As far as age-politics go, there are a few problems here. First, yeah it is a stereotype to depict youth as technological geniuses. It is the only stereotype about youth that is not negative, but it is as dishonest as most stereotypes. The young stars of the film, for example, actually had to be given special training just so they could sit at a computer and act like they know what they are doing.
Second, some of the teenaged characters are rather submissive. At one point, the heroes' scheme to outmaneuver their antagonists is delayed because a character is grounded by his mom. He never thinks to ignore her grounding.
On the other hand, this film deserves high marks for treating its young heroes seriously. They are able to challenge police and their older hacker nemesis without being rescued by adults or out-of-the-blue miracles.
The film also takes the protagonist (Miller) seriously as a person. He is not just there to fulfill the demands of the plot. He is a person we care about. Miller not only struggles to thwart the bad guys, he struggles to maintain his dignity, avenge insults, win the heart of a woman, and explore his level of loyalty to his friends and to his family.
Without undercutting suspense, the film offers many laughs.
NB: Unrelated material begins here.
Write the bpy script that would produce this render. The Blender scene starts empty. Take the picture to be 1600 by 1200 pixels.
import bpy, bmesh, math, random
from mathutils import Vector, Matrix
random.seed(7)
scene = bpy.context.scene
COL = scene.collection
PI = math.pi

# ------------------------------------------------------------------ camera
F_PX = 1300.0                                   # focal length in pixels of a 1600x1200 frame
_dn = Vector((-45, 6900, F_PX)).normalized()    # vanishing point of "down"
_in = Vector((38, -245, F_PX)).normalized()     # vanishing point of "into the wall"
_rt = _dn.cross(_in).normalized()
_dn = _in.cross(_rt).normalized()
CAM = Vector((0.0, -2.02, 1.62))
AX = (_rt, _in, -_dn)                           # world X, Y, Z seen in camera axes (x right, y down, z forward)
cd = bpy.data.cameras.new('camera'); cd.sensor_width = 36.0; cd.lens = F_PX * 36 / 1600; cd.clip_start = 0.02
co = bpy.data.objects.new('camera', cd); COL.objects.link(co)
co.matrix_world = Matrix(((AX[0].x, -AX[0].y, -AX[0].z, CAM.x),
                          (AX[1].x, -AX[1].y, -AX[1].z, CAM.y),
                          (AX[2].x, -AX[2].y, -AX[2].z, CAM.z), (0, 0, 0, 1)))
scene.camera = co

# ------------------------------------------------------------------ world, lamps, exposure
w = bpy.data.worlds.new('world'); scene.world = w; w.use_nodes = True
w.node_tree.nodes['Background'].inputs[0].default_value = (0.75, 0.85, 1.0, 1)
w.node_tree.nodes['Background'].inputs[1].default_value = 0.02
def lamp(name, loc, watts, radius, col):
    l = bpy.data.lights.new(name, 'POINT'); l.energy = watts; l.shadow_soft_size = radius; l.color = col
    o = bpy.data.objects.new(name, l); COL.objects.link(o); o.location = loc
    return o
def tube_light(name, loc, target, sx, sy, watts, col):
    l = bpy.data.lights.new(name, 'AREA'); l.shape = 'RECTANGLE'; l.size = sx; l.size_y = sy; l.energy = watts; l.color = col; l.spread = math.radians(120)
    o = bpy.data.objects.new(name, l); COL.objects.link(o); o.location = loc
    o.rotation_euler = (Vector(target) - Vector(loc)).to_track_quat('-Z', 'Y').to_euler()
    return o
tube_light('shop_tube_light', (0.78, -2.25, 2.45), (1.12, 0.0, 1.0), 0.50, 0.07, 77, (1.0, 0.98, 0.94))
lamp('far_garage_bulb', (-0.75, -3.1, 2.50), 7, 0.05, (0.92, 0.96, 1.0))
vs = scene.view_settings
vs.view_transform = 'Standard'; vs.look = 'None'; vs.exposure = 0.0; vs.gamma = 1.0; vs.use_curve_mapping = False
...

In one segment, two hackers compete to see who can better harass a square cop. The whole segment is one laugh after another as the hackers have the cop arrested, declared dead, and subjected to obscene phone calls after they plant his phone number in a porno magazine.
The film also offers sex appeal, though not necessarily where the filmmakers intended. Angelina Jolie offers brief partial nudity, but that is not what's sexy. Despite her silicone, Jolie's sexiest feature will always be the sexy look she can give when she wants to, and in Hackers, she gives what must be the sexiest look in motion picture history. (Unless the sexiest look in history is the one Jolie gives in Foxfire, or one she gives in the otherwise unwatchable Girl, Interrupted.)
Hackers is one of the few films that takes young audiences seriously, offering them everything a good film offers older movie-goers. The filmmakers put a lot of thought into it. The results are great.